**Data records:**
-*-

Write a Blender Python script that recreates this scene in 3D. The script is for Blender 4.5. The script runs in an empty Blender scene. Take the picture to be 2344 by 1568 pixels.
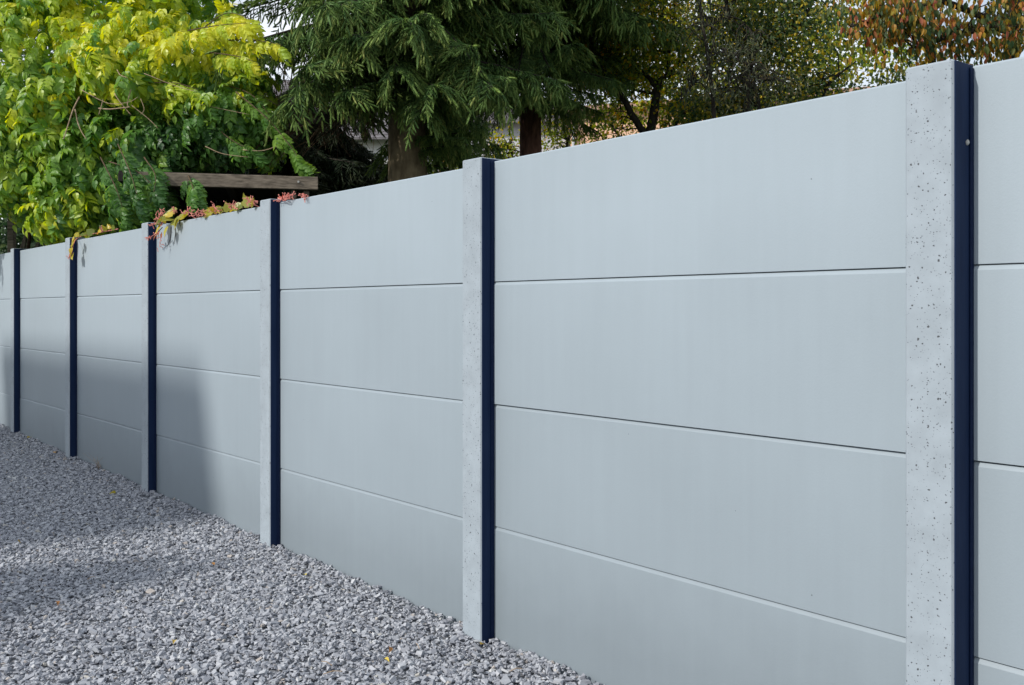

-*-

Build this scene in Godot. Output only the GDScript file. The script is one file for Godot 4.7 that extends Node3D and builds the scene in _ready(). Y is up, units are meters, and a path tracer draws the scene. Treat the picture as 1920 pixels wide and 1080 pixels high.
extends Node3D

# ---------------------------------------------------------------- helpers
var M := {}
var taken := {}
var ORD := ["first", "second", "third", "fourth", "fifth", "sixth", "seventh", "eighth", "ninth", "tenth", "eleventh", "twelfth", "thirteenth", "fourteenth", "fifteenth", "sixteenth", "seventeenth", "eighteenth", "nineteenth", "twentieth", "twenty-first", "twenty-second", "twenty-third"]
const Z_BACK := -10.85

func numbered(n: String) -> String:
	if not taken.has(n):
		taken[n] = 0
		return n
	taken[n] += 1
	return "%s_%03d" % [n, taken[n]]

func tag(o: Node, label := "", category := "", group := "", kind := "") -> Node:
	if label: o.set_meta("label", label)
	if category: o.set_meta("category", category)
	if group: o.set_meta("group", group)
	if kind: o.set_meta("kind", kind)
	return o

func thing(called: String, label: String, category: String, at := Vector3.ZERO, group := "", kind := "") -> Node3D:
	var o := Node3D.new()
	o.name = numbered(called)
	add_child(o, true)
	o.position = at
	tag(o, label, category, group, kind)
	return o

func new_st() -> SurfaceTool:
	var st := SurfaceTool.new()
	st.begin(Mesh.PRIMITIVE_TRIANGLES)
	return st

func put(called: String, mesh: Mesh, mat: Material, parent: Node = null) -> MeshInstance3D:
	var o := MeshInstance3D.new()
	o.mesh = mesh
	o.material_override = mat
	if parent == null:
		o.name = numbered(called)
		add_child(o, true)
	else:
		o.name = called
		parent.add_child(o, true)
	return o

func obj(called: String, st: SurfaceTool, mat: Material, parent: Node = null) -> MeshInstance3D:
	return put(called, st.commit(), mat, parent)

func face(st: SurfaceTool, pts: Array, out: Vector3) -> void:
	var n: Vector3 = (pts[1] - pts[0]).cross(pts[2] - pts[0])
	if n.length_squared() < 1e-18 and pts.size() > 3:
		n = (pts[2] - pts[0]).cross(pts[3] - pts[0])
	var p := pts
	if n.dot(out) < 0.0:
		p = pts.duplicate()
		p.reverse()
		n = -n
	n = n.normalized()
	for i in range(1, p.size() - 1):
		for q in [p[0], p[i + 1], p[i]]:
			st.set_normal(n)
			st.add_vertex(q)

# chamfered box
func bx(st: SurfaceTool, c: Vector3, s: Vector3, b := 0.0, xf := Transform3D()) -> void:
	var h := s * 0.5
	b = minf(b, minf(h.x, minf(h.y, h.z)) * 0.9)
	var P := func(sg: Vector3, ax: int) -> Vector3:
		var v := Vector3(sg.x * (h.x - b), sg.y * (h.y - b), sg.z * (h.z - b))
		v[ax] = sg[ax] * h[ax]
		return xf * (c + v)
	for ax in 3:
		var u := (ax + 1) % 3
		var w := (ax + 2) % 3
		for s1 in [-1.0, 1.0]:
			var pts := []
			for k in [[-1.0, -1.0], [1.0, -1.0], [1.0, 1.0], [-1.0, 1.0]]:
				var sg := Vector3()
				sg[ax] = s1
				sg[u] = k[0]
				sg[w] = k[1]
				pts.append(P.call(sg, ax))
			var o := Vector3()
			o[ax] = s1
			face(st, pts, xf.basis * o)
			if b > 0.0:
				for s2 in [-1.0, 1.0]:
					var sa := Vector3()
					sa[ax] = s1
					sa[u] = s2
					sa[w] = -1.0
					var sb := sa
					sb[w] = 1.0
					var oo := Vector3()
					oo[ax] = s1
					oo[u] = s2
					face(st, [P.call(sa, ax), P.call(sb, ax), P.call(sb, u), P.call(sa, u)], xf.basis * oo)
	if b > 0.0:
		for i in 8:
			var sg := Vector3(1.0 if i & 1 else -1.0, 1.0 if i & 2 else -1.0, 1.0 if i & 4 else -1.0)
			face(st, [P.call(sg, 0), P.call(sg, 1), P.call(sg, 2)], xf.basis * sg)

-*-

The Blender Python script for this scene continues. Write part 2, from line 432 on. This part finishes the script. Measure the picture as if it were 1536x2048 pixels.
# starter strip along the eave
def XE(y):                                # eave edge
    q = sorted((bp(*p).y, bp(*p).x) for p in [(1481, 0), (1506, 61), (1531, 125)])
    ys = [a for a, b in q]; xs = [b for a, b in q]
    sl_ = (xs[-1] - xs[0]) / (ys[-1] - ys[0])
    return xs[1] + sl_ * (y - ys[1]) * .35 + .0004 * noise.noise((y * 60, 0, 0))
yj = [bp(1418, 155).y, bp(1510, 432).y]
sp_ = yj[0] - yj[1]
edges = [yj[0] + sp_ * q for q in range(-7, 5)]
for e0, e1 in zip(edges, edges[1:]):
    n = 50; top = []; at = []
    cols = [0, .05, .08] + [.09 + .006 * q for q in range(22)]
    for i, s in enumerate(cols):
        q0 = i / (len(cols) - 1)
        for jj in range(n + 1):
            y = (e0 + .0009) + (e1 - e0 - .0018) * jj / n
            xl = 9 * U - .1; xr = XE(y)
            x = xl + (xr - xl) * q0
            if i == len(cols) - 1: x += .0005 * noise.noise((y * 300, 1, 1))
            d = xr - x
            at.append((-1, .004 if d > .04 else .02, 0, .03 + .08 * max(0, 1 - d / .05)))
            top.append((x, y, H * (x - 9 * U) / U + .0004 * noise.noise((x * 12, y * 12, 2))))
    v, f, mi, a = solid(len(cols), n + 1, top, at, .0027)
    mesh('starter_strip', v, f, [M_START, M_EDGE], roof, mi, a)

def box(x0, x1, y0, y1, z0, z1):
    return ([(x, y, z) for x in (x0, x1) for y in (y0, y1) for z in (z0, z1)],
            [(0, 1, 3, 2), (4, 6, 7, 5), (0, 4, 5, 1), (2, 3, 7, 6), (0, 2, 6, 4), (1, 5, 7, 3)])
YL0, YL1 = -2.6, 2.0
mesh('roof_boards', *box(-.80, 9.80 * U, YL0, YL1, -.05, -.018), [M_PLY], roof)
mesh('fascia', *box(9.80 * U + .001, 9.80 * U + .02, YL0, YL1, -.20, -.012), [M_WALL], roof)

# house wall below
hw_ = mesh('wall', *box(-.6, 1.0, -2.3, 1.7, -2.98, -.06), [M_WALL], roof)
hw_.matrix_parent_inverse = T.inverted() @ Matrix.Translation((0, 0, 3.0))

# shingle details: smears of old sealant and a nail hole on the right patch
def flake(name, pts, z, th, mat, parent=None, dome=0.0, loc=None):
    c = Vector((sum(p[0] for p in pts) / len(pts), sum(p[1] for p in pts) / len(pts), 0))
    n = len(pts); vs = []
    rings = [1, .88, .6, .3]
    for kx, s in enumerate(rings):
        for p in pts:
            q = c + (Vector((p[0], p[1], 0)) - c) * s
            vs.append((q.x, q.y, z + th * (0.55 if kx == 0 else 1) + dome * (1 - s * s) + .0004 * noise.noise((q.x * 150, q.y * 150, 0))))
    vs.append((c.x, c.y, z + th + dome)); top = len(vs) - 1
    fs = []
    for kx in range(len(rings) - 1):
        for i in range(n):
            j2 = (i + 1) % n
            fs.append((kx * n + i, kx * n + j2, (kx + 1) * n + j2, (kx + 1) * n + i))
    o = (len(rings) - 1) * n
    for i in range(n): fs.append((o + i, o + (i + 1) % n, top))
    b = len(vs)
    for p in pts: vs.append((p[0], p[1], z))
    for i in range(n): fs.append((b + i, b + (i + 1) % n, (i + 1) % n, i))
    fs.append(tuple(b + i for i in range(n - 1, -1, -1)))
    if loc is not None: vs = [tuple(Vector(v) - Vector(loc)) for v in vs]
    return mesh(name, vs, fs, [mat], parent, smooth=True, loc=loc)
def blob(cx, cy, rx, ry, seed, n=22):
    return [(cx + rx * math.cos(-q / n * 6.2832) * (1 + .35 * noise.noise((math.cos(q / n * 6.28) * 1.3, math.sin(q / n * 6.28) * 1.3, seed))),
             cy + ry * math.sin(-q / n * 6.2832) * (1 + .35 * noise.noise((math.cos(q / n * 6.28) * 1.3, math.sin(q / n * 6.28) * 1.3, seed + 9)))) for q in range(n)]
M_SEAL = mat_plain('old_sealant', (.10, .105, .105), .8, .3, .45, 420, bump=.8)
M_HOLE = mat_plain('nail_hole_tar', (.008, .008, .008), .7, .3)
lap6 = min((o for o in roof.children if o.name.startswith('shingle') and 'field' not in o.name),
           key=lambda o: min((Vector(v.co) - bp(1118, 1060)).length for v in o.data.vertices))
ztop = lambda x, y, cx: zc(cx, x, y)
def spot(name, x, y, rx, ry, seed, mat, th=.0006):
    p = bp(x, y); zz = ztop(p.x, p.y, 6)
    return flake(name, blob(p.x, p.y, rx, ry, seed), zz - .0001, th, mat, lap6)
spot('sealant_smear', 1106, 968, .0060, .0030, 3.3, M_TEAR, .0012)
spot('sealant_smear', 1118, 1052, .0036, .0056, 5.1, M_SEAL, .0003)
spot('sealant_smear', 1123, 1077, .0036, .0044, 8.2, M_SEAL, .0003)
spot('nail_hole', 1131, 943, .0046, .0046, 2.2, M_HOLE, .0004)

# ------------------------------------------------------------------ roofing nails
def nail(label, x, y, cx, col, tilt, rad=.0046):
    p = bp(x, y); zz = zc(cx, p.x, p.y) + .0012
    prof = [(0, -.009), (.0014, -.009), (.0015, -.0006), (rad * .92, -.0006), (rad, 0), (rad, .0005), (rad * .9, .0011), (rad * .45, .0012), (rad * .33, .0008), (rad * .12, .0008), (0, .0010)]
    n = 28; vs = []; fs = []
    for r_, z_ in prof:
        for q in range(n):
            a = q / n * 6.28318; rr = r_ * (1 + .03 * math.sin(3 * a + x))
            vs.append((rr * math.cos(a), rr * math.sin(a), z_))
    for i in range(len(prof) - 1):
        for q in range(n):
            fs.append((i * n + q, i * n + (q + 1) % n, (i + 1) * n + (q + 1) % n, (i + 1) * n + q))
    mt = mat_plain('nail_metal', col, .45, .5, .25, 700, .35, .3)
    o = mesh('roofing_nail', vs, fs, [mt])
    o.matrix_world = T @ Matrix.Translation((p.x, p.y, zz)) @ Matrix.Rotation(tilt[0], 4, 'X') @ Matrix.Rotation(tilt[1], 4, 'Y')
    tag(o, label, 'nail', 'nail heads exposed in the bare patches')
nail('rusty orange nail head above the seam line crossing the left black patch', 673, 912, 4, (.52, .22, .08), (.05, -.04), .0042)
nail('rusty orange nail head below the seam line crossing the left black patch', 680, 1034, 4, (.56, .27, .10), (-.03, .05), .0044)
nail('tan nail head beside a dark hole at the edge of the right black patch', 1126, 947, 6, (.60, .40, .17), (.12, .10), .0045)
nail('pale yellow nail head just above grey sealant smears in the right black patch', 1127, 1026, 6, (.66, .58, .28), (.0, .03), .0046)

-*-

**Written instruction:** Exactly reproduce the stretch from the line with "Build this scene" through the line with "return put(called, st.commit(), mat, parent)", including both ends and nothing else.

**Answer to this exercise:**
Build this scene in Godot. Output only the GDScript file. The script is one file for Godot 4.7 that extends Node3D and builds the scene in _ready(). Y is up, units are meters, and a path tracer draws the scene. Treat the picture as 1920 pixels wide and 1080 pixels high.
extends Node3D

# ---------------------------------------------------------------- helpers
var M := {}
var taken := {}
var ORD := ["first", "second", "third", "fourth", "fifth", "sixth", "seventh", "eighth", "ninth", "tenth", "eleventh", "twelfth", "thirteenth", "fourteenth", "fifteenth", "sixteenth", "seventeenth", "eighteenth", "nineteenth", "twentieth", "twenty-first", "twenty-second", "twenty-third"]
const Z_BACK := -10.85

func numbered(n: String) -> String:
	if not taken.has(n):
		taken[n] = 0
		return n
	taken[n] += 1
	return "%s_%03d" % [n, taken[n]]

func tag(o: Node, label := "", category := "", group := "", kind := "") -> Node:
	if label: o.set_meta("label", label)
	if category: o.set_meta("category", category)
	if group: o.set_meta("group", group)
	if kind: o.set_meta("kind", kind)
	return o

func thing(called: String, label: String, category: String, at := Vector3.ZERO, group := "", kind := "") -> Node3D:
	var o := Node3D.new()
	o.name = numbered(called)
	add_child(o, true)
	o.position = at
	tag(o, label, category, group, kind)
	return o

func new_st() -> SurfaceTool:
	var st := SurfaceTool.new()
	st.begin(Mesh.PRIMITIVE_TRIANGLES)
	return st

func put(called: String, mesh: Mesh, mat: Material, parent: Node = null) -> MeshInstance3D:
	var o := MeshInstance3D.new()
	o.mesh = mesh
	o.material_override = mat
	if parent == null:
		o.name = numbered(called)
		add_child(o, true)
	else:
		o.name = called
		parent.add_child(o, true)
	return o

func obj(called: String, st: SurfaceTool, mat: Material, parent: Node = null) -> MeshInstance3D:
	return put(called, st.commit(), mat, parent)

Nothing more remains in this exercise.